## BEGIN
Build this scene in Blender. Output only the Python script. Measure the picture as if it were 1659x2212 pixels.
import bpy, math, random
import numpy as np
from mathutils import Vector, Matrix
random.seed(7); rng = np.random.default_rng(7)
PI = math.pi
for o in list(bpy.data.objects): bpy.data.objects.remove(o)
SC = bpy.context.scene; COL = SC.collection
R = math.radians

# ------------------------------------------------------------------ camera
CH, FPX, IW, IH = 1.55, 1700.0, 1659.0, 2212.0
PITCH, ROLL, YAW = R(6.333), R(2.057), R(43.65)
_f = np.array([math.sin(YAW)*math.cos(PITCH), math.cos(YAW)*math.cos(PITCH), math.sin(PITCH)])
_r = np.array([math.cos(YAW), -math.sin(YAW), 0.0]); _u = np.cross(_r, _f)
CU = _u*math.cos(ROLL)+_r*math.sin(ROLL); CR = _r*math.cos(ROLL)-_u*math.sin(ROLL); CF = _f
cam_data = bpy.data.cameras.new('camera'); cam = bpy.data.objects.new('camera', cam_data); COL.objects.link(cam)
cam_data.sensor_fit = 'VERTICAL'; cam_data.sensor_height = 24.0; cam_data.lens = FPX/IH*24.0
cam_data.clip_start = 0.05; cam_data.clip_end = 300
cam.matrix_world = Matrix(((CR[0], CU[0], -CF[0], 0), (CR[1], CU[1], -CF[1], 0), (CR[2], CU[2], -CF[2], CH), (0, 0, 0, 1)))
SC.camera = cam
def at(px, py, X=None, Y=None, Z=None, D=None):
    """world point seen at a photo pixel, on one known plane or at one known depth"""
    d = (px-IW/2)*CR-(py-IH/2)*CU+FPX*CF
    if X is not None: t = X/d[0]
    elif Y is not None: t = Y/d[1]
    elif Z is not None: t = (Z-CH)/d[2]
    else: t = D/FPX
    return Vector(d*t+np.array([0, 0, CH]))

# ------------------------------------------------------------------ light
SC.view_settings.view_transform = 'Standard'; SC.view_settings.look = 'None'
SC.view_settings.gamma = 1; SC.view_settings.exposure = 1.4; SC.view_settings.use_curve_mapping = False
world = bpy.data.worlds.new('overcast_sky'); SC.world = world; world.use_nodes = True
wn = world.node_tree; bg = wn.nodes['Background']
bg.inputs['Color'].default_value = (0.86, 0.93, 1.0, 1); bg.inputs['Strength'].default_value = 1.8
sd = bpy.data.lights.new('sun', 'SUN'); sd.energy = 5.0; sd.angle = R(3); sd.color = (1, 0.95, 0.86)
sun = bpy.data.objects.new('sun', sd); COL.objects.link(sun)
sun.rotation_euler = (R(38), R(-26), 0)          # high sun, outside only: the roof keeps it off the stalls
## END
Set out the complete listing exactly as shown.

Build this scene in Blender. Output only the Python script. Measure the picture as if it were 1659x2212 pixels.
import bpy, math, random
import numpy as np
from mathutils import Vector, Matrix
random.seed(7); rng = np.random.default_rng(7)
PI = math.pi
for o in list(bpy.data.objects): bpy.data.objects.remove(o)
SC = bpy.context.scene; COL = SC.collection
R = math.radians

# ------------------------------------------------------------------ camera
CH, FPX, IW, IH = 1.55, 1700.0, 1659.0, 2212.0
PITCH, ROLL, YAW = R(6.333), R(2.057), R(43.65)
_f = np.array([math.sin(YAW)*math.cos(PITCH), math.cos(YAW)*math.cos(PITCH), math.sin(PITCH)])
_r = np.array([math.cos(YAW), -math.sin(YAW), 0.0]); _u = np.cross(_r, _f)
CU = _u*math.cos(ROLL)+_r*math.sin(ROLL); CR = _r*math.cos(ROLL)-_u*math.sin(ROLL); CF = _f
cam_data = bpy.data.cameras.new('camera'); cam = bpy.data.objects.new('camera', cam_data); COL.objects.link(cam)
cam_data.sensor_fit = 'VERTICAL'; cam_data.sensor_height = 24.0; cam_data.lens = FPX/IH*24.0
cam_data.clip_start = 0.05; cam_data.clip_end = 300
cam.matrix_world = Matrix(((CR[0], CU[0], -CF[0], 0), (CR[1], CU[1], -CF[1], 0), (CR[2], CU[2], -CF[2], CH), (0, 0, 0, 1)))
SC.camera = cam
def at(px, py, X=None, Y=None, Z=None, D=None):
    """world point seen at a photo pixel, on one known plane or at one known depth"""
    d = (px-IW/2)*CR-(py-IH/2)*CU+FPX*CF
    if X is not None: t = X/d[0]
    elif Y is not None: t = Y/d[1]
    elif Z is not None: t = (Z-CH)/d[2]
    else: t = D/FPX
    return Vector(d*t+np.array([0, 0, CH]))

# ------------------------------------------------------------------ light
SC.view_settings.view_transform = 'Standard'; SC.view_settings.look = 'None'
SC.view_settings.gamma = 1; SC.view_settings.exposure = 1.4; SC.view_settings.use_curve_mapping = False
world = bpy.data.worlds.new('overcast_sky'); SC.world = world; world.use_nodes = True
wn = world.node_tree; bg = wn.nodes['Background']
bg.inputs['Color'].default_value = (0.86, 0.93, 1.0, 1); bg.inputs['Strength'].default_value = 1.8
sd = bpy.data.lights.new('sun', 'SUN'); sd.energy = 5.0; sd.angle = R(3); sd.color = (1, 0.95, 0.86)
sun = bpy.data.objects.new('sun', sd); COL.objects.link(sun)
sun.rotation_euler = (R(38), R(-26), 0)          # high sun, outside only: the roof keeps it off the stalls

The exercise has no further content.